> _Task directions_:
Copy only what lies from the line containing "Generate a Blender" through the line containing "wn.inputs['Strength'].default_value = 0.14" in the entries below, keeping both end lines exact and dropping every picture.
━━━ Data shown ━━━
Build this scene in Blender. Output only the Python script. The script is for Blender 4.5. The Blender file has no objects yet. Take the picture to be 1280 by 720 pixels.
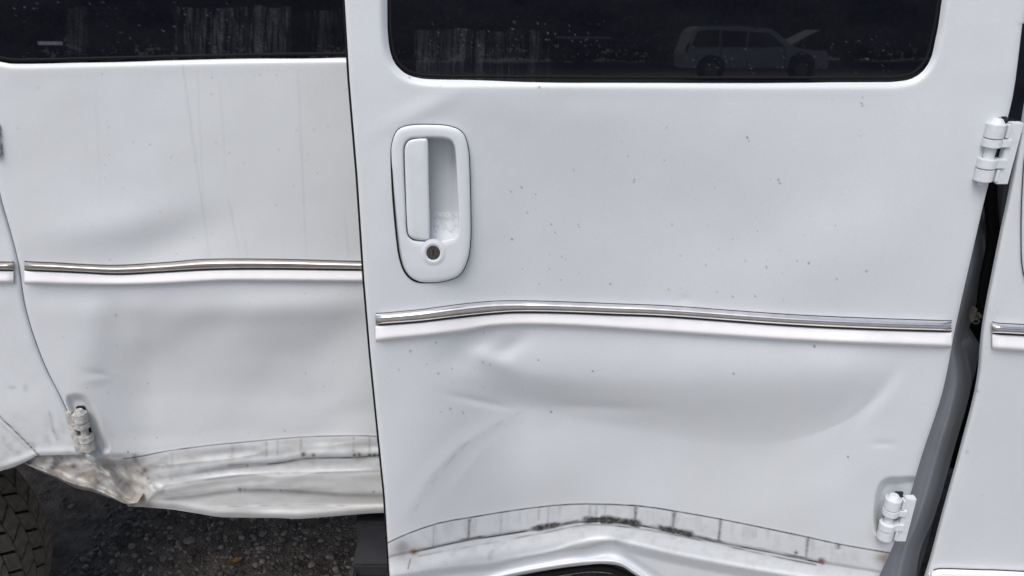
import bpy, math, random
import numpy as np
from mathutils import Vector, Matrix
random.seed(4)
sc = bpy.context.scene
R = math.radians
# ------------------------------------------------------------------ camera, world, sun
FPX, PITCH, CD, CH = 1033.0, R(24.8), 1.10, 1.48       # focal length in photo pixels, tilt, distance, height
cam_d = bpy.data.cameras.new('camera'); cam = bpy.data.objects.new('camera', cam_d); sc.collection.objects.link(cam)
cam.location = (0, -CD, CH); cam.rotation_euler = (R(90) - PITCH, 0, 0)
cam_d.sensor_width = 36; cam_d.lens = FPX / 1280 * 36; cam_d.clip_start = .02; cam_d.clip_end = 500
sc.camera = cam
GZ = -.28                       # level of the ground (z = 0 is only the tracing datum)
SUN_EL, SUN_AZ = 60, 205       # overcast: a very soft sun behind the photographer
w = bpy.data.worlds.new('World'); sc.world = w; w.use_nodes = True
nt = w.node_tree; nt.nodes.clear()
sky = nt.nodes.new('ShaderNodeTexSky'); sky.sky_type = 'NISHITA'; sky.sun_disc = False
sky.sun_elevation = R(SUN_EL); sky.sun_rotation = R(SUN_AZ); sky.dust_density = 4; sky.air_density = 1.0
hs = nt.nodes.new('ShaderNodeHueSaturation'); hs.inputs['Saturation'].default_value = .92
bg = nt.nodes.new('ShaderNodeBackground'); bg.inputs[1].default_value = .125
wo = nt.nodes.new('ShaderNodeOutputWorld')
nt.links.new(sky.outputs[0], hs.inputs['Color']); nt.links.new(hs.outputs[0], bg.inputs[0]); nt.links.new(bg.outputs[0], wo.inputs[0])
sd = bpy.data.lights.new('sun', 'SUN'); sd.energy = 1.3; sd.angle = R(32); sd.color = (1, .99, .975)
so = bpy.data.objects.new('sun', sd); sc.collection.objects.link(so)
dirv = Vector((math.sin(R(SUN_AZ)) * math.cos(R(SUN_EL)), math.cos(R(SUN_AZ)) * math.cos(R(SUN_EL)), math.sin(R(SUN_EL))))
so.rotation_euler = dirv.to_track_quat('Z', 'Y').to_euler(); so.location = (0, -5, 8)
sc.view_settings.view_transform = 'Standard'; sc.view_settings.look = 'None'; sc.view_settings.gamma = 1
sc.view_settings.use_curve_mapping = False
sc.view_settings.exposure = 0.29
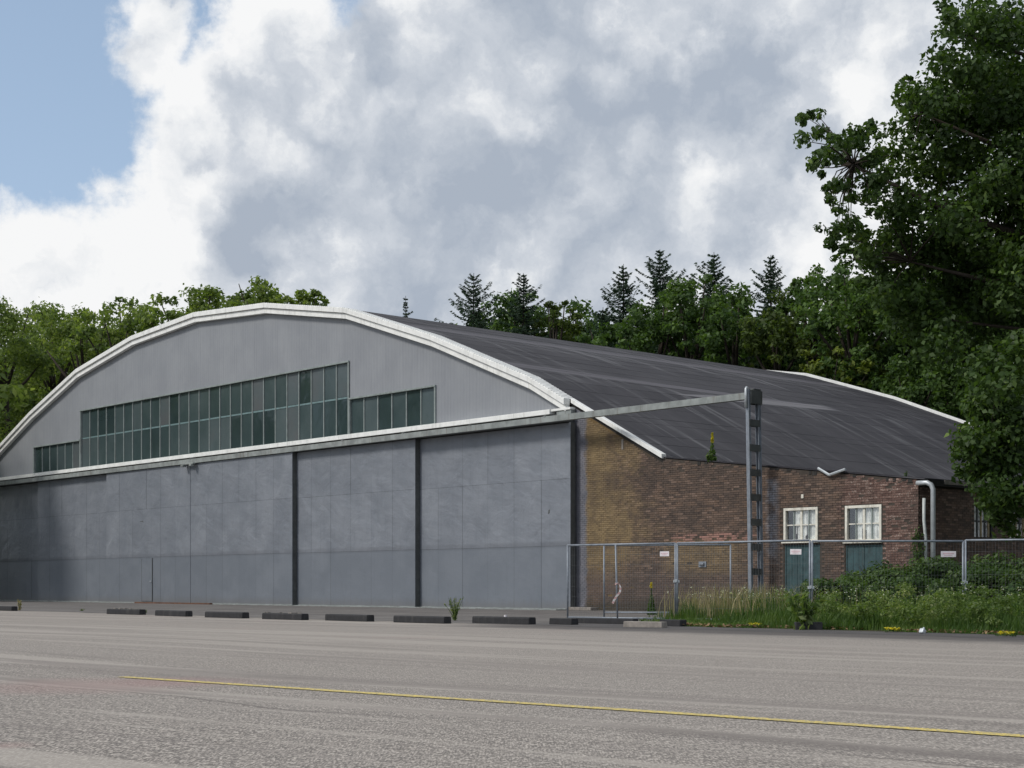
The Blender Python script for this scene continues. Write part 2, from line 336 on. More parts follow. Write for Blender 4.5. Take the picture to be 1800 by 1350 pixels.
def roof_fn(t, p, o):
    uv = t.sep(t.new('ShaderNodeUVMap').outputs[0]); a, d = uv[0], uv[1]      # a: down the slope, d: along the building (metres)
    r = t.new('ShaderNodeObjectInfo').outputs['Random']
    n = t.noise(t.comb(a, d, 0), .35, 5, .6)
    c = t.mix(t.sm(n, .3, .7), (.033, .032, .038), (.052, .050, .057))
    c = t.mix(t.m('MULTIPLY', r, .45), c, (.029, .028, .034))
    st = t.noise(t.comb(t.m('MULTIPLY', a, .13), t.m('MULTIPLY', d, 1.5), 0), 1., 6, .65)
    st = t.m('MULTIPLY', t.sm(st, .49, .66), t.sm(t.noise(t.comb(t.m('MULTIPLY', a, .2), t.m('MULTIPLY', d, .25), 3.), 1., 3), .38, .6))
    c = t.mix(t.m('MULTIPLY', st, 1.), c, (.120, .118, .126))
    st2 = t.noise(t.comb(t.m('MULTIPLY', a, .35), t.m('MULTIPLY', d, 6), 7.), 1., 4, .6)
    c = t.mix(t.m('MULTIPLY', t.sm(st2, .5, .75), .25), c, (.08, .077, .082))
    # pale dried puddle marks along two felt courses
    wob = t.m('MULTIPLY', t.noise(t.comb(0, d, 0), .12, 3), 1.0)
    b1 = t.sm(t.m('ABSOLUTE', t.m('SUBTRACT', t.m('ADD', a, t.m('MULTIPLY', wob, .4)), t.m('ADD', 23.75, t.m('MULTIPLY', d, .055)))), .48, .28)
    b1 = t.m('MULTIPLY', b1, t.sm(d, 22., 18.))
    b2 = t.sm(t.m('ABSOLUTE', t.m('SUBTRACT', t.m('ADD', a, wob), 17.0)), .8, .5)
    c = t.mix(t.m('MULTIPLY', t.m('MAXIMUM', b1, t.m('MULTIPLY', b2, .8)), t.m('MULTIPLY', t.sm(n, .2, .45), .9)), c, (.105, .100, .112))
    pt = t.m('MULTIPLY', t.sm(t.m('ABSOLUTE', t.m('SUBTRACT', t.m('ADD', a, t.m('MULTIPLY', wob, .2)), t.m('ADD', 26.6, t.m('MULTIPLY', d, -.1)))), t.m('MULTIPLY', t.sm(d, 7.5, 12.), .5), t.m('MULTIPLY', t.sm(d, 7.5, 12.), .38)), t.m('MULTIPLY', t.sm(d, 7.6, 8.6), t.sm(d, 21., 19.5)))
    c = t.mix(t.m('MULTIPLY', pt, .85), c, (.17, .165, .175))
    sp = t.noise(t.comb(a, d, 0), 30, 3, .6); c = t.mix(t.m('MULTIPLY', t.sm(sp, .5, .8), .2), c, (.10, .10, .105))
    setp(t, p, c, .8, 0, .25); bump(t, p, t.m('ADD', t.noise(t.comb(a, d, 0), 1.6, 4), t.m('MULTIPLY', sp, .15)), .3, .05)
M['roof'] = mat('bitumen roofing felt', roof_fn)

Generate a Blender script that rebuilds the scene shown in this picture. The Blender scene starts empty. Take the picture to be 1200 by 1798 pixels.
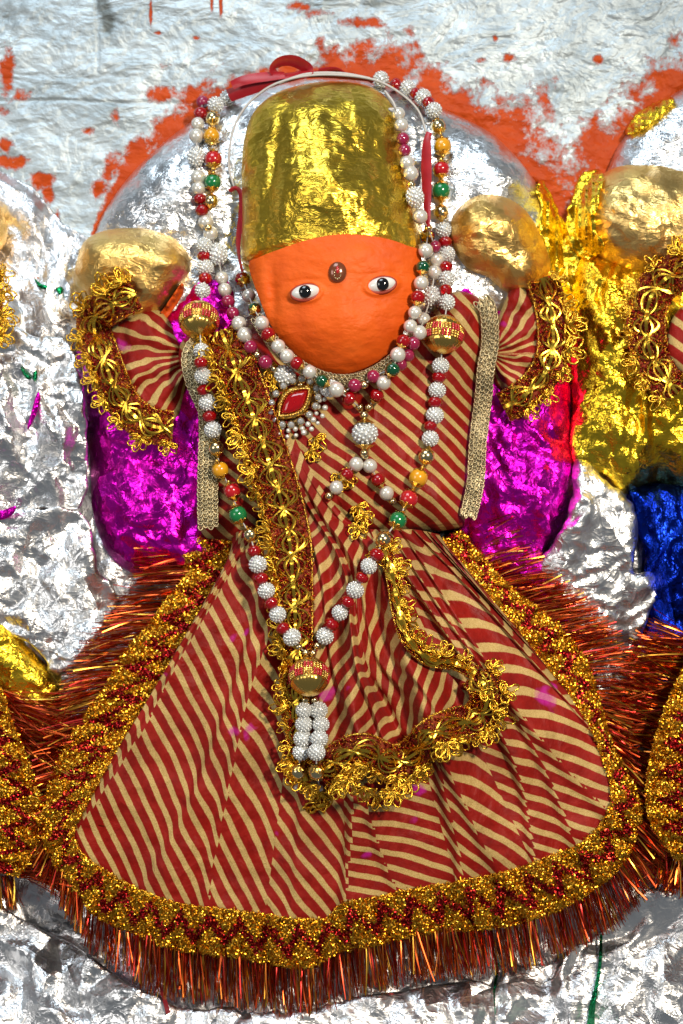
import bpy, math, random
import numpy as np

random.seed(11)
rng = np.random.default_rng(11)
scene = bpy.context.scene
S = 0.0005          # one unit of the working plane = half a millimetre
DIST = 3200.0       # camera distance from the wall, in working units

# ------------------------------------------------------------------ camera, world, lamps, exposure
cam_data = bpy.data.cameras.new("camera")
cam = bpy.data.objects.new("camera", cam_data)
scene.collection.objects.link(cam)
cam.location = (0, -DIST * S, 0)
cam.rotation_euler = (math.radians(90), 0, 0)
cam_data.sensor_fit = 'VERTICAL'
cam_data.sensor_height = 36
cam_data.lens = 36 / (2 * 899 / DIST)
cam_data.clip_start = 0.05
cam_data.clip_end = 60
cam_data.dof.use_dof = True
cam_data.dof.focus_distance = (DIST - 190) * S
cam_data.dof.aperture_fstop = 3.2
scene.camera = cam

world = bpy.data.worlds.new("World")
scene.world = world
world.use_nodes = True
wn = world.node_tree.nodes['Background']
wn.inputs['Color'].default_value = (0.80, 0.90, 1.0, 1)
wn.inputs['Strength'].default_value = 0.14


def area_lamp(name, loc, target, size, power, color):
    l = bpy.data.lights.new(name, 'AREA')
    l.shape = 'DISK' if size < 0.3 else 'SQUARE'
    l.size = size
    l.energy = power
    l.color = color
    o = bpy.data.objects.new(name, l)
    scene.collection.objects.link(o)
    o.location = loc
    d = np.array(target, float) - np.array(loc, float)
    from mathutils import Vector
    o.rotation_euler = Vector(d).to_track_quat('-Z', 'Y').to_euler()
    return o


from mathutils import Vector
kl = bpy.data.lights.new("key_lamp", 'SPOT')
kl.energy = 150; kl.color = (1.0, 0.88, 0.71); kl.spot_size = math.radians(43); kl.spot_blend = 1.0; kl.shadow_soft_size = 0.10
ko = bpy.data.objects.new("key_lamp", kl)
scene.collection.objects.link(ko)
ko.location = (0.80, -1.85, 0.62)
ko.rotation_euler = Vector((0.0 - 0.80, -0.08 + 1.85, -0.02 - 0.62)).to_track_quat('-Z', 'Y').to_euler()
area_lamp("ceiling_lamp", (-0.4, -1.1, 1.7), (0, 0, 0.1), 0.9, 19, (0.78, 0.91, 1.0))
area_lamp("added_fill_lamp", (-1.7, -1.9, 0.35), (0, 0, -0.1), 0.9, 11, (1.0, 0.96, 0.90))  # added soft fill to lift cloth and foil, not an actual doorway

scene.view_settings.view_transform = 'Standard'
scene.view_settings.look = 'None'
scene.view_settings.exposure = 0.0
scene.view_settings.gamma = 1.0
scene.view_settings.use_curve_mapping = False
scene.render.engine = 'CYCLES'
scene.cycles.max_bounces = 6
scene.cycles.glossy_bounces = 4
scene.cycles.transmission_bounces = 5
scene.cycles.caustics_reflective = False
scene.cycles.caustics_refractive = False
scene.cycles.sample_clamp_indirect = 4.0
scene.cycles.use_denoising = True

# ------------------------------------------------------------------ numeric helpers


def P(x, y, d):
    """working plane (x right, y down, d out of the wall) -> world points"""
    x = np.asarray(x, float); y = np.asarray(y, float); d = np.asarray(d, float)
    f = (DIST - d) / DIST
    return np.stack([(x - 600) * S * f, -d * S, (899 - y) * S * f], -1)


def hsh(ix, iy, seed):
    n = (ix.astype(np.int64) * 374761393 + iy.astype(np.int64) * 668265263 + seed * 974634777) & 0xffffffff
    n = ((n ^ (n >> 13)) * 1274126177) & 0xffffffff
    return ((n ^ (n >> 16)) & 0xffff) / 65535.0


def vnoise(x, y, seed=0):
    x = np.asarray(x, float); y = np.asarray(y, float)
    ix = np.floor(x); iy = np.floor(y)
    fx = x - ix; fy = y - iy
    fx = fx * fx * fx * (fx * (fx * 6 - 15) + 10); fy = fy * fy * fy * (fy * (fy * 6 - 15) + 10)
    a = hsh(ix, iy, seed); b = hsh(ix + 1, iy, seed); c = hsh(ix, iy + 1, seed); e = hsh(ix + 1, iy + 1, seed)
    return (a * (1 - fx) + b * fx) * (1 - fy) + (c * (1 - fx) + e * fx) * fy


def fbm(x, y, seed=0, octv=4):
    s = 0; a = 1; t = 0
    for k in range(octv):
        s = s + a * (vnoise(x, y, seed + k * 17) - 0.5); t += a
        x = x * 2.03 + 11.3; y = y * 2.03 + 5.7; a *= 0.5
    return s / t * 2


def crumple(x, y, scale, seed, n=6, stretch=(1, 1)):
    """sharp folds in random directions over a warped plane: crumpled foil"""
    r = np.random.default_rng(seed)
    wx = fbm(x / scale / 1.4, y / scale / 1.4, seed, 3) * scale * 0.8
    wy = fbm(x / scale / 1.4 + 40, y / scale / 1.4, seed + 5, 3) * scale * 0.8
    X = (x + wx) * stretch[0]; Y = (y + wy) * stretch[1]
    h = 0; t = 0
    for k in range(n):
        a = r.uniform(0, math.pi); f = scale * r.uniform(0.6, 1.8); o = r.uniform(0, 1)
        u = (X * math.cos(a) + Y * math.sin(a)) / f + o
        m = vnoise(x / f / 1.7 + k * 7, y / f / 1.7, seed + 31 + k)
        h = h + np.abs((u % 1.0) - 0.5) * 2 * m * f
        t += f * 0.5
    return h / t * 2 - 1


def smooth_path(pts, n=8, closed=False):
    p = np.array(pts, float)
    N = len(p)
    out = []
    rngi = range(N) if closed else range(N - 1)
    for i in rngi:
        if closed:
            a, b, c, e = p[(i - 1) % N], p[i], p[(i + 1) % N], p[(i + 2) % N]
        else:
            a, b, c, e = p[max(i - 1, 0)], p[i], p[i + 1], p[min(i + 2, N - 1)]
        t = np.linspace(0, 1, n, endpoint=False)[:, None]
        out.append(0.5 * (2 * b + (c - a) * t + (2 * a - 5 * b + 4 * c - e) * t ** 2 + (3 * b - a - 3 * c + e) * t ** 3))
    if not closed:
        out.append(p[-1:])
    return np.concatenate(out)


def resample(path, n):
    seg = np.linalg.norm(np.diff(path[:, :2], axis=0), axis=1)
    s = np.concatenate([[0], np.cumsum(seg)])
    t = np.linspace(0, s[-1], n)
    return np.stack([np.interp(t, s, path[:, k]) for k in range(path.shape[1])], -1), t


def plen(path):
    return np.linalg.norm(np.diff(path[:, :2], axis=0), axis=1).sum()


def tangents(path):
    t = np.gradient(path[:, :2], axis=0)
    return t / np.maximum(np.linalg.norm(t, axis=1), 1e-9)[:, None]


def blur1(a, k):
    if k < 1:
        return a
    w = np.ones(2 * k + 1) / (2 * k + 1)
    return np.convolve(np.pad(a, k, mode='edge'), w, mode='valid')


# height record of everything laid down so far: later things rest on it
CELL = 4
DMX0, DMY0 = -200, -200
DM = np.zeros((560, 400))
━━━
> _Response below_:
Generate a Blender script that rebuilds the scene shown in this picture. The Blender scene starts empty. Take the picture to be 1200 by 1798 pixels.
import bpy, math, random
import numpy as np

random.seed(11)
rng = np.random.default_rng(11)
scene = bpy.context.scene
S = 0.0005          # one unit of the working plane = half a millimetre
DIST = 3200.0       # camera distance from the wall, in working units

# ------------------------------------------------------------------ camera, world, lamps, exposure
cam_data = bpy.data.cameras.new("camera")
cam = bpy.data.objects.new("camera", cam_data)
scene.collection.objects.link(cam)
cam.location = (0, -DIST * S, 0)
cam.rotation_euler = (math.radians(90), 0, 0)
cam_data.sensor_fit = 'VERTICAL'
cam_data.sensor_height = 36
cam_data.lens = 36 / (2 * 899 / DIST)
cam_data.clip_start = 0.05
cam_data.clip_end = 60
cam_data.dof.use_dof = True
cam_data.dof.focus_distance = (DIST - 190) * S
cam_data.dof.aperture_fstop = 3.2
scene.camera = cam

world = bpy.data.worlds.new("World")
scene.world = world
world.use_nodes = True
wn = world.node_tree.nodes['Background']
wn.inputs['Color'].default_value = (0.80, 0.90, 1.0, 1)
wn.inputs['Strength'].default_value = 0.14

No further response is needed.